EXCLUSIVE: Dark star Oliver Masucci didn’t know what he was getting in for when he signed up for The German, Lionsgate and Yes TV’s Israeli series about the hunt for Josef Mengele.
While filming on the show was distressing enough given its heavy subject matter, Masucci tells us he felt “co-traumatized” by the Israel-Hamas war that was raging around him as cameras rolled. On some days, as many as 40 to 60 rockets were dropped during production and the team were forced to spend lots of time in bomb shelters, Masucci explained.
“The inner movement and inner world of [The German’s main character] Uri, who is also a traumatized person, is conflicted because he wants to put everything away and move forward with his life,” said Masucci on the eve of The German’s Series Mania premiere. “But you get co-traumatized while you’re there and start acting like the Israelis. I tried to stay focused on succeeding in playing this role in Hebrew and this somehow matches with Uri’s inner intentions.”
Masucci got used to spending hours stuck in shelters as bombs rained down last summer. On the day he left, there was another major attack on Israel and when he phoned the crew to see if they were OK he recalled they told him: “Don’t open the news, open a bottle of wine.” But he said they ploughed on with the production and Masucci eventually came to see his role in The German as an act of protest. “We have a lot of left-wing activists who claim the Jews were not [in Israel] 3,000 years ago but I don’t believe in this narrative,” he added. “So for me instead of going on rallies I did the show.”
From the creative team behind Fauda and Tehran, The German follows Uri and Anna (Ania Bukstein), who meet after World War Two and move to a kibbutz near the Sea of Galilee. But when the Israeli secret service recruits Uri for a dangerous mission in Germany, he is forced to return home and infiltrate a cell of SS veterans with the aim of locating the Nazi war criminal, Mengele.
Mengele’s actions were some of the most disturbing of the terrifying Nazi regime. Nicknamed the ‘Angel of Death’, he became known for performing deadly experiments on prisoners at Auschwitz, yet he was never tried for his crimes and died of drowning while having a heart attack in 1979.
Many of Masucci’s roles have been in projects about the Nazis, including his turn as Adolf Hitler in the 2015 adaptation of satirical novel Look Who’s Back, but he told us he doesn’t set out to specifically land these roles.

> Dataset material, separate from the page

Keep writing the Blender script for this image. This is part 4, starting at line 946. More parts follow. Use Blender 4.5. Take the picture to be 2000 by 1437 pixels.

“It happens when you are German,” he explained. “But I have tried not to play too many Nazis in my life. As I played ‘the big guy’ [Hitler] I shouldn’t play the others anymore. I completed the set.”
For The German, he said his biggest challenge was learning Hebrew. “I kept saying this wasn’t possible because I’d never spoken Hebrew in my life but they kept on insisting,” he added. “So it was a tough game. The Hebrew symbols were transliterated into English and in my head I had to then transform it into the German syllables so it was a double transformation for me. And I had to learn how to pronounce the words.”
‘Dark’ success
Oliver Masucci in ‘Dark’. Image: Julia Terjung / Netflix
The result is Lionsgate’s first ever Israeli drama and Masucci’s second in two years in competition at Series Mania, following Beta Film’s Herrhausen – The Banker and the Bomb, which won an award last year for best writing.
Masucci credits Netflix’s smash German sci-fi thriller Dark, which along with Squid Game, Lupin and Money Heist led a non-English-language revolution, as catapulting his career to the next level.
“It opened up a market for everyone and due to that I can work worldwide,” said Masucci, who was recently filming a show in Iceland and said he was spotted everywhere because “you’re that guy from Dark.“
“People are no longer so dependent on seeing things in their own language,” he added.
The German is in competition tonight at Series Mania and Masucci is in Lille. The show from Moshe Zonder, Assaf Gil and Ronit Weiss-Berkowitz is competing against the likes of Peacock’s Long Bright River starring Amanda Seyfried, Sky drama Mussolini: Son of the Century and Cooper Raiff’s Hal & Harper.